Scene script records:
'''

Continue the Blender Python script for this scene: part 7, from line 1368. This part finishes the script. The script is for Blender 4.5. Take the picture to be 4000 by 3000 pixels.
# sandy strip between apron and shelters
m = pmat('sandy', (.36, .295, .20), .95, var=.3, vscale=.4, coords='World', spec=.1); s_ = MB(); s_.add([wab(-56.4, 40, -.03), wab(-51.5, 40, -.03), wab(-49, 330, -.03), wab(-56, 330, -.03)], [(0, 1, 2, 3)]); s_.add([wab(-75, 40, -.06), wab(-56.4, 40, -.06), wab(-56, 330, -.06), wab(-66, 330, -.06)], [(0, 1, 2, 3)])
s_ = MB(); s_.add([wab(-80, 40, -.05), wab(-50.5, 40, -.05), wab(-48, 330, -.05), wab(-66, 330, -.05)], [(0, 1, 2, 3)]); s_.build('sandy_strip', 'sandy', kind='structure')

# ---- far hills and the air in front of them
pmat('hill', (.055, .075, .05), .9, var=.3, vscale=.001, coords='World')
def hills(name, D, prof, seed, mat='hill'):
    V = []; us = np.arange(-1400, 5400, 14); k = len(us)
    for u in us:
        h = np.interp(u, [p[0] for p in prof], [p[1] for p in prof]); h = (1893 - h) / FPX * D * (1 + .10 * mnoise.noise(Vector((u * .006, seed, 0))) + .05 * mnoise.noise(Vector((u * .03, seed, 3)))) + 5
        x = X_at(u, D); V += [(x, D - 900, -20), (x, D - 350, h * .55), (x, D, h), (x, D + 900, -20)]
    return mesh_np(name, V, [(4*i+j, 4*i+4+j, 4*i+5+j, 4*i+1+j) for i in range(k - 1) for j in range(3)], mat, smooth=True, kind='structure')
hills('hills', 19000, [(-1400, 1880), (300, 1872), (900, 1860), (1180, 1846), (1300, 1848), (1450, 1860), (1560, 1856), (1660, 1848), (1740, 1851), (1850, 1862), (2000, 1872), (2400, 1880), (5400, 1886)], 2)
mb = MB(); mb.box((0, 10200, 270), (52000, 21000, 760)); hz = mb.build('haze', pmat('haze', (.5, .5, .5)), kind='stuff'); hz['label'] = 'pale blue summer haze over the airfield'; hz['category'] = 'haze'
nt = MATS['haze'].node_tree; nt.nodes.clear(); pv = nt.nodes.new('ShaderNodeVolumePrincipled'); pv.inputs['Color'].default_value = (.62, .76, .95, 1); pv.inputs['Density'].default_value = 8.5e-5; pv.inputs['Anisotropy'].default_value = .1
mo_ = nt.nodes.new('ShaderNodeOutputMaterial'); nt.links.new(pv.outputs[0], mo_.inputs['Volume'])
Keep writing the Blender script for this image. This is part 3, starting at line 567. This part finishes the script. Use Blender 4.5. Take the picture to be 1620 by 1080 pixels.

'''

> [Exercise prompt]:
Copy out the whole listing exactly.

> [Answer in full]:
Continue the Blender Python script for this scene: part 7, from line 1368. This part finishes the script. The script is for Blender 4.5. Take the picture to be 4000 by 3000 pixels.
# sandy strip between apron and shelters
m = pmat('sandy', (.36, .295, .20), .95, var=.3, vscale=.4, coords='World', spec=.1); s_ = MB(); s_.add([wab(-56.4, 40, -.03), wab(-51.5, 40, -.03), wab(-49, 330, -.03), wab(-56, 330, -.03)], [(0, 1, 2, 3)]); s_.add([wab(-75, 40, -.06), wab(-56.4, 40, -.06), wab(-56, 330, -.06), wab(-66, 330, -.06)], [(0, 1, 2, 3)])
s_ = MB(); s_.add([wab(-80, 40, -.05), wab(-50.5, 40, -.05), wab(-48, 330, -.05), wab(-66, 330, -.05)], [(0, 1, 2, 3)]); s_.build('sandy_strip', 'sandy', kind='structure')

# ---- far hills and the air in front of them
pmat('hill', (.055, .075, .05), .9, var=.3, vscale=.001, coords='World')
def hills(name, D, prof, seed, mat='hill'):
    V = []; us = np.arange(-1400, 5400, 14); k = len(us)
    for u in us:
        h = np.interp(u, [p[0] for p in prof], [p[1] for p in prof]); h = (1893 - h) / FPX * D * (1 + .10 * mnoise.noise(Vector((u * .006, seed, 0))) + .05 * mnoise.noise(Vector((u * .03, seed, 3)))) + 5
        x = X_at(u, D); V += [(x, D - 900, -20), (x, D - 350, h * .55), (x, D, h), (x, D + 900, -20)]
    return mesh_np(name, V, [(4*i+j, 4*i+4+j, 4*i+5+j, 4*i+1+j) for i in range(k - 1) for j in range(3)], mat, smooth=True, kind='structure')
hills('hills', 19000, [(-1400, 1880), (300, 1872), (900, 1860), (1180, 1846), (1300, 1848), (1450, 1860), (1560, 1856), (1660, 1848), (1740, 1851), (1850, 1862), (2000, 1872), (2400, 1880), (5400, 1886)], 2)
mb = MB(); mb.box((0, 10200, 270), (52000, 21000, 760)); hz = mb.build('haze', pmat('haze', (.5, .5, .5)), kind='stuff'); hz['label'] = 'pale blue summer haze over the airfield'; hz['category'] = 'haze'
nt = MATS['haze'].node_tree; nt.nodes.clear(); pv = nt.nodes.new('ShaderNodeVolumePrincipled'); pv.inputs['Color'].default_value = (.62, .76, .95, 1); pv.inputs['Density'].default_value = 8.5e-5; pv.inputs['Anisotropy'].default_value = .1
mo_ = nt.nodes.new('ShaderNodeOutputMaterial'); nt.links.new(pv.outputs[0], mo_.inputs['Volume'])
Keep writing the Blender script for this image. This is part 3, starting at line 567. This part finishes the script. Use Blender 4.5. Take the picture to be 1620 by 1080 pixels.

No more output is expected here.